Stellan Lundström, professor of property economics at the Royal Institute of Technology in Stockholm, says that reductions in interest tax relief could hit people who own apartments in major cities, and who have large mortgages.

"In relative terms it is the people with large mortgages on apartments in attractive locations that will be worst hit. But it would also affect house-owners in places like [expensive Stockholm suburb] Danderyd."

But Reinfeldt insisted that apartment owners shouldn't worry - the consequences of different taxation models would be carefully investigated.

"We need to weigh things up so that we don't have negative effects on particular groups, reduce predictability for them or upset their chances of supporting themselves. We don't want to replace an arbitrary tax with another form of arbitrariness," he said.

He also pointed out, however, that people who live in their own apartments or in houses in the cities will be the big beneficiaries when property tax is scrapped. Apartment owners will benefit from the Alliance's decision to get rid of taxation on tenant-owners associations and to abolish property tax for apartment blocks.

"This means in reality around 1,000 kronor per year in reduction," he said.

Göran Persson, Sweden's prime minister, said that mortgage interest tax relief is part of a robust tax system that shouldn't be changed.

"It is important that people who have taken out a mortgage to buy a home do not suddenly face changed circumstances. This is a condition for all young families who have put themselves in debt to buy a home," he said.

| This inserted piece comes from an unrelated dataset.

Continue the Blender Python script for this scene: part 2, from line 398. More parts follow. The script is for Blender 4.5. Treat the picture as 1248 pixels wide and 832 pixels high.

He declared himself surprised by Reinfeldt's suggestion to finance the abolition of property tax by reducing the tax relief.

"This means quite simply that people who live in really big houses and are getting on a bit get a big tax reduction, while people who are young and have just started out get big tax rises. That's a bad policy," Persson said.

The big losers would be young families with children who recently bought houses in the major urban areas, said Lars Kilander of Mälarsamfundet, which represents Swedish real estate agents.

"A combination of interest rate rises and a reduction in mortgage interest tax relief - that is a situation we absolutely don't want to see," he said.